-- START OF Source material --
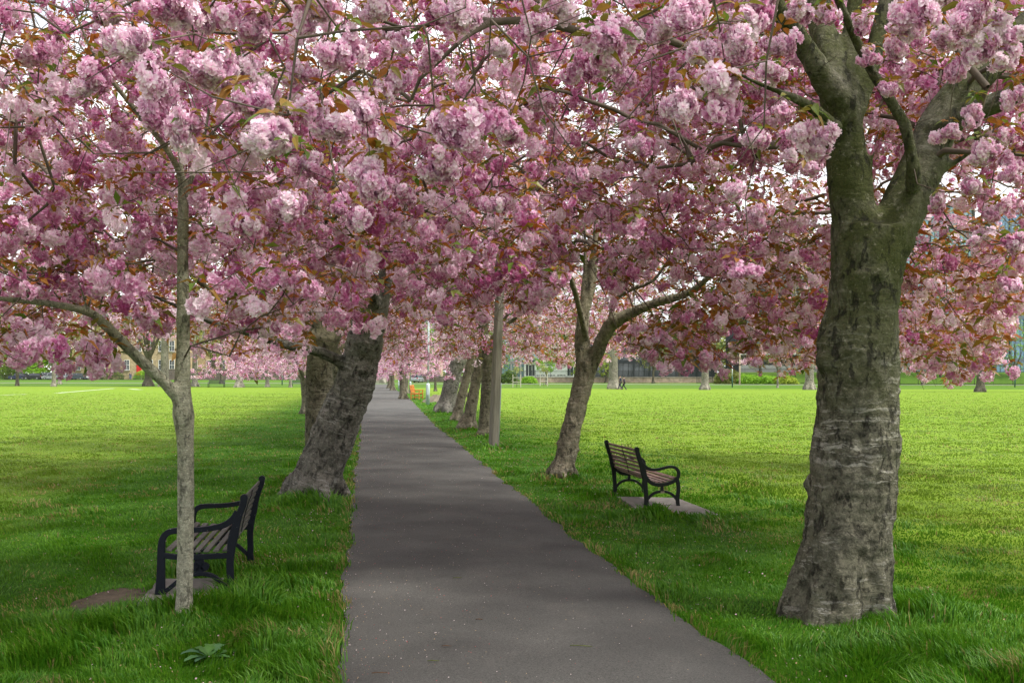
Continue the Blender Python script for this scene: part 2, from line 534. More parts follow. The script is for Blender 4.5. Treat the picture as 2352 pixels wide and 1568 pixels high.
# cross path and street behind the pitch (each a strip across the view)
def strip(name, pts, wid, dz, mat):
    P = catmull([(x, y, 0) for x, y in pts], 4.0)
    vs = []
    for k, q in enumerate(P):
        d = P[min(k + 1, len(P) - 1)] - P[max(k - 1, 0)]; d /= np.linalg.norm(d)
        for s in (-.5, .5):
            x, y = q[0] - d[1] * s * wid, q[1] + d[0] * s * wid
            vs.append((x, y, h1(x, y) + dz))
    n = len(P); i = np.arange(n - 1) * 2
    return tag(link(name, np_mesh(name, vs, np.stack([i, i + 2, i + 3, i + 1], 1), mat, True)), kind='structure')
MROAD = mat_plain('pale_asphalt', (.22, .21, .20), .9, .15, .6)
strip('far_path', [(-260, 200), (-90, 196), (-24, 189), (20, 182), (60, 176), (260, 160)], 3.0, .02, MROAD)
strip('street', [(-330, 243), (-40, 243), (-12, 236), (-6, 300)], 9.0, .03, mat_plain('street_asphalt', (.14, .14, .14), .9, .15, .6))
# pitch markings
MLINE = mat_plain('line_paint', (.42, .48, .32), .9, .2, 2)
def line(x0, y0, x1, y1, wd=.12):
    n = 24; vs = []
    dx, dy = x1 - x0, y1 - y0; L_ = math.hypot(dx, dy); nx_, ny_ = -dy / L_ * wd / 2, dx / L_ * wd / 2
    for k in range(n + 1):
        t_ = k / n; x, y = x0 + dx * t_, y0 + dy * t_
        vs += [(x - nx_, y - ny_, h1(x, y) + .02), (x + nx_, y + ny_, h1(x, y) + .02)]
    i = np.arange(n) * 2
    return vs, np.stack([i, i + 2, i + 3, i + 1], 1)
a0, a1 = G(-60, 909.5), G(62, 905.5); b0, b1 = G(128, 903), G(262, 892); c0, c1 = G(298, 893.2), G(322, 895)
vs, fs = [], []
for (A, B, wd) in ((a0, a1, .35), (b0, b1, .5), (c0, c1, .8)):
    v_, f_ = line(A.x, A.y, B.x, B.y, wd); fs.append(f_ + len(vs)); vs += v_
tag(link('pitch_markings', np_mesh('pitch_markings', vs, fs, MLINE)), kind='structure')

# bare soil patch by the left bench
def patch(name, cx, cy, rx, ry, dz, mat, seed, rot=0, hm=0.0):
    n, m = 48, 7
    vs = [(cx, cy, h1(cx, cy) + dz + hm)]
    for j in range(1, m + 1):
        for k in range(n):
            a = 2 * math.pi * k / n
            e = 1 + .5 * (float(fbm(np.array([[math.cos(a) * 1.6 + 5, math.sin(a) * 1.6, seed]]), 3, seed)[0]) - .5) * 1.6
            u, v_ = math.cos(a) * rx * e * j / m, math.sin(a) * ry * e * j / m
            x = cx + u * math.cos(rot) - v_ * math.sin(rot); y = cy + u * math.sin(rot) + v_ * math.cos(rot)
            zz = h1(x, y) + dz + hm * (1 - (j / m) ** 2) * (.7 + .6 * random.random()) - (.03 if j == m else 0)
            vs.append((x, y, zz))
    f3 = [(0, 1 + k, 1 + (k + 1) % n) for k in range(n)]
    f4 = [(1 + (j - 1) * n + k, 1 + j * n + k, 1 + j * n + (k + 1) % n, 1 + (j - 1) * n + (k + 1) % n) for j in range(1, m) for k in range(n)]
    return link(name, np_mesh(name, vs, [np.array(f3), np.array(f4)], mat, True))
t = NT('bare_soil'); c = t.coord(); n = t.noise(c, 9, 6, .75)
col = t.mix(t.ramp(n, [(.3, 0.0), (.7, 1.0)]), (.06, .047, .034), (.15, .118, .088))
chip = t.ramp(t.voro(t.coord(scale=(1, 2.2, 1)), 26).outputs[0], [(.06, 1.0), (.11, 0.0)])
col = t.mix(t.math('MULTIPLY', chip, t.ramp(t.noise(c, 5, 2), [(.5, 0.0), (.6, 1.0)])), col, (.3, .25, .17))
t.bsdf(col, .95, 0, .1, t.bump(t.noise(c, 40, 5, .8), .9, .02)); MSOIL = t.m
s1 = G(255, 1382); s2 = G(165, 1437)
SOILS = [(s1.x, s1.y, .25, .46), (s2.x, s2.y, .12, .06), (1.75, 12.5, .27, .20)]
tag(patch('bare_soil', s1.x, s1.y, .30, .54, .014, MSOIL, 3), kind='structure')
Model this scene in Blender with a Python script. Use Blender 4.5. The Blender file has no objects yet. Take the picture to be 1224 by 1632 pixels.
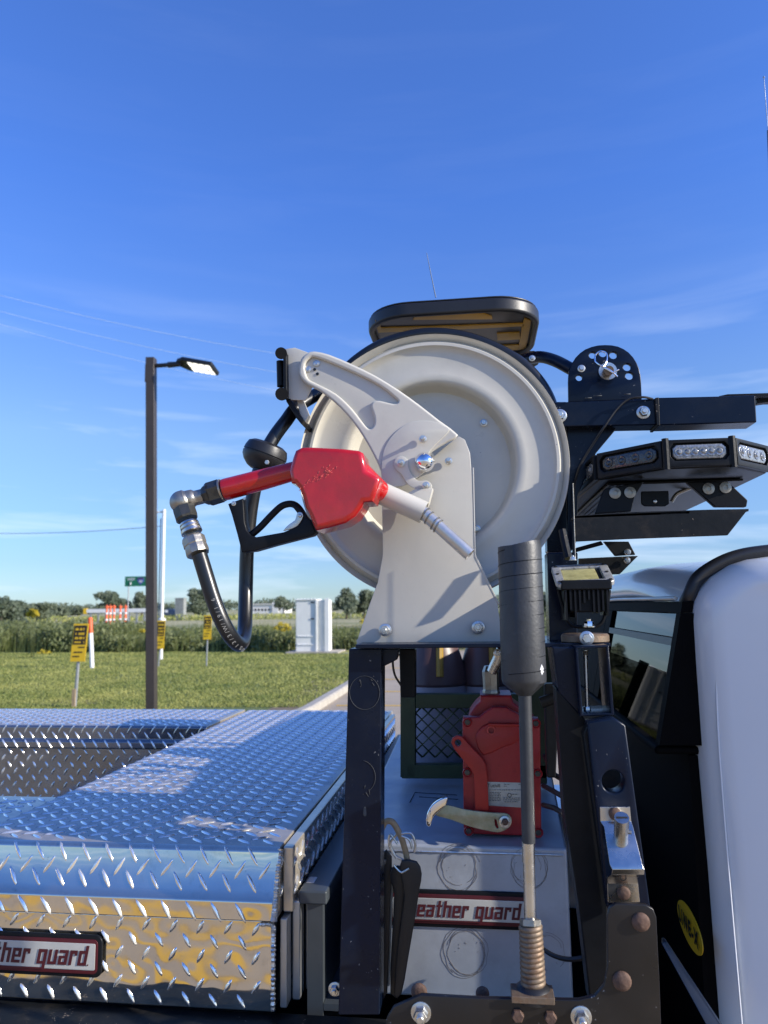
import bpy, bmesh, math, random
from mathutils import Vector, Matrix, noise
random.seed(7)
S = bpy.context.scene
COL = S.collection
R = math.radians

# ------------------------------------------------------------------ camera, sky, sun, exposure
EZ = 1.75; FPX = 1180.0
YAW, PIT, ROL = R(7.15), R(7.3), R(0.8)
fw = Vector((-math.sin(YAW)*math.cos(PIT), math.cos(YAW)*math.cos(PIT), math.sin(PIT)))
r0 = Vector((math.cos(YAW), math.sin(YAW), 0)); u0 = r0.cross(fw)
rt = r0*math.cos(ROL) - u0*math.sin(ROL); up = u0*math.cos(ROL) + r0*math.sin(ROL)
cd = bpy.data.cameras.new('camera'); cam = bpy.data.objects.new('camera', cd); COL.objects.link(cam)
cam.matrix_world = Matrix((( rt.x, up.x, -fw.x, 0), (rt.y, up.y, -fw.y, 0), (rt.z, up.z, -fw.z, EZ), (0, 0, 0, 1)))
cd.sensor_fit = 'VERTICAL'; cd.sensor_height = 36; cd.sensor_width = 27; cd.lens = FPX/1632*36
cd.clip_start = 0.05; cd.clip_end = 5000
cd.dof.use_dof = True; cd.dof.focus_distance = 1.38; cd.dof.aperture_fstop = 6.5
S.camera = cam

SUN_EL, SUN_AZ = 23.0, -14.0          # degrees; azimuth measured from +X, negative = towards the camera side
w = bpy.data.worlds.new('World'); S.world = w; w.use_nodes = True
nt = w.node_tree; nt.nodes.clear()
def N(nt, t, **k):
    n = nt.nodes.new(t)
    for a, b in k.items(): setattr(n, a, b)
    return n
out = N(nt, 'ShaderNodeOutputWorld'); bg = N(nt, 'ShaderNodeBackground')
sky = N(nt, 'ShaderNodeTexSky', sky_type='NISHITA'); sky.sun_disc = False
sky.sun_elevation = R(SUN_EL); sky.sun_rotation = R(90 - SUN_AZ)
sky.air_density = 1.0; sky.dust_density = 0.3; sky.ozone_density = 3.0; sky.altitude = 200
tc = N(nt, 'ShaderNodeTexCoord')
mp = N(nt, 'ShaderNodeMapping'); mp.inputs['Scale'].default_value = (1.6, 1.6, 14); mp.inputs['Rotation'].default_value = (R(3), R(-4), R(20))
nz = N(nt, 'ShaderNodeTexNoise'); nz.inputs['Scale'].default_value = 2.2; nz.inputs['Detail'].default_value = 6; nz.inputs['Roughness'].default_value = .55; nz.inputs['Distortion'].default_value = .4
cr = N(nt, 'ShaderNodeMapRange'); cr.inputs[1].default_value = .50; cr.inputs[2].default_value = .82; cr.inputs[3].default_value = 0; cr.inputs[4].default_value = .62
sep = N(nt, 'ShaderNodeSeparateXYZ')
hm = N(nt, 'ShaderNodeMapRange'); hm.inputs[1].default_value = .40; hm.inputs[2].default_value = .12; hm.inputs[3].default_value = 0.03; hm.inputs[4].default_value = 1
ml = N(nt, 'ShaderNodeMath', operation='MULTIPLY')
mx = N(nt, 'ShaderNodeMix', data_type='RGBA'); mx.inputs[7].default_value = (6.2, 7.0, 8.2, 1)
hs = N(nt, 'ShaderNodeHueSaturation'); hs.inputs['Saturation'].default_value = 1.0
L = nt.links.new
L(tc.outputs['Generated'], mp.inputs['Vector']); L(mp.outputs[0], nz.inputs['Vector']); L(nz.outputs[0], cr.inputs[0])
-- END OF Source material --
# Problem statement
From the records above, give again only the part that opens with the line containing "Model this scene" and closes with the line containing "R = math.radians". Keep both ends but drop the pictures.

# Answer for the task
Model this scene in Blender with a Python script. Use Blender 4.5. The Blender file has no objects yet. Take the picture to be 1224 by 1632 pixels.
import bpy, bmesh, math, random
from mathutils import Vector, Matrix, noise
random.seed(7)
S = bpy.context.scene
COL = S.collection
R = math.radians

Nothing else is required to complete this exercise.